Some high profile speakers and their presentations include Giovanni Buttarelli, European Data Protection Supervisor on ‘Choose Humanity: Putting Dignity back into Digital’; Video interview with Guido Raimondi, President of the European Court of Human Rights; Tim Cook, CEO Apple on personal data and user privacy; ‘What is Ethics?’ by Anita Allen, Professor of Law and Professor of Philosophy, University of Pennsylvania among others.

Per Techcrunch, Tim Berners-Lee has urged tech industries and experts to pay continuous attention to the world their software is consuming as they go about connecting humanity through technology.

“Ethics, like technology, is design. As we’re designing the system, we’re designing society. Ethical rules that we choose to put in that design [impact the society]… Nothing is self-evident. Everything has to be put out there as something that we think will be a good idea as a component of our society.” he told the delegates present at the conference.

He also described digital platforms as “socio-technical systems” — meaning “it’s not just about the technology when you click on the link it is about the motivation someone has, to make such a great thing and get excited just knowing that other people are reading the things that they have written”.

“We must consciously decide on both of these, both the social side and the technical side,” he said. “The tech platforms are anthropogenic. They’re made by people. They’re coded by people. And the people who code them are constantly trying to figure out how to make them better.”

According to Techcrunch, he also touched on the Cambridge Analytica data misuse scandal as an illustration of how sociotechnical systems are exploding simple notions of individual rights. “You data is being taken and mixed with that of millions of other people, billions of other people in fact, and then used to manipulate everybody. Privacy is not just about not wanting your own data to be exposed — it’s not just not wanting the pictures you took of yourself to be distributed publicly. But that is important too.”

He also revealed new plans about his startup, Inrupt, which was launched last month to change the web for the better. His major goal with Inrupt is to decentralize the web and to get rid of gigantic tech monopolies’ (Facebook, Google, Amazon, etc) stronghold over user data. He hopes to achieve this with Inrupt’s new open source-project, Solid, a platform built using the existing web format.

He explained that his platform can put people in control of their own data. The app, he explains, asks you where you want to put your data. So you can run your photo app or take pictures on your phone and say I want to store them on Dropbox, and I will store them on my own home computer. And it does this with a new technology which provides interoperability between any app and any store.”

“The platform turns the privacy world upside down — or, I should say, it turns the privacy world right side up. You are in control of you data life… Wherever you store it you can control and get access to it.”
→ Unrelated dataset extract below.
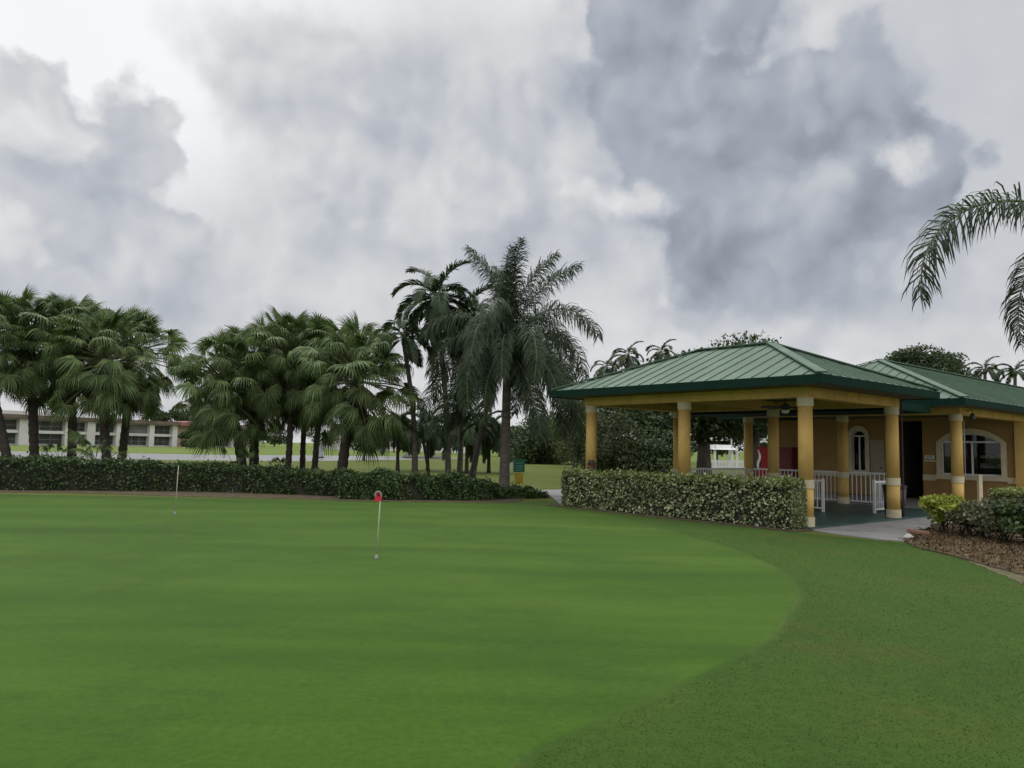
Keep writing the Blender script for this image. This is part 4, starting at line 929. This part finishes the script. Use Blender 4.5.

He concluded saying that “We have to get commitments from companies to make their platforms constructive and we have to get commitments from governments to look at whenever they see that a new technology allows people to be taken advantage of, allows a new form of crime to get onto it by producing new forms of the law. And to make sure that the policies that they do are thought about in respect to every new technology as they come out.”

The day before yesterday, The Public Voice Coalition, an organization that promotes public participation in decisions regarding the future of the Internet, came out with guidelines for AI, namely, Universal Guidelines on Artificial Intelligence at ICDPPC.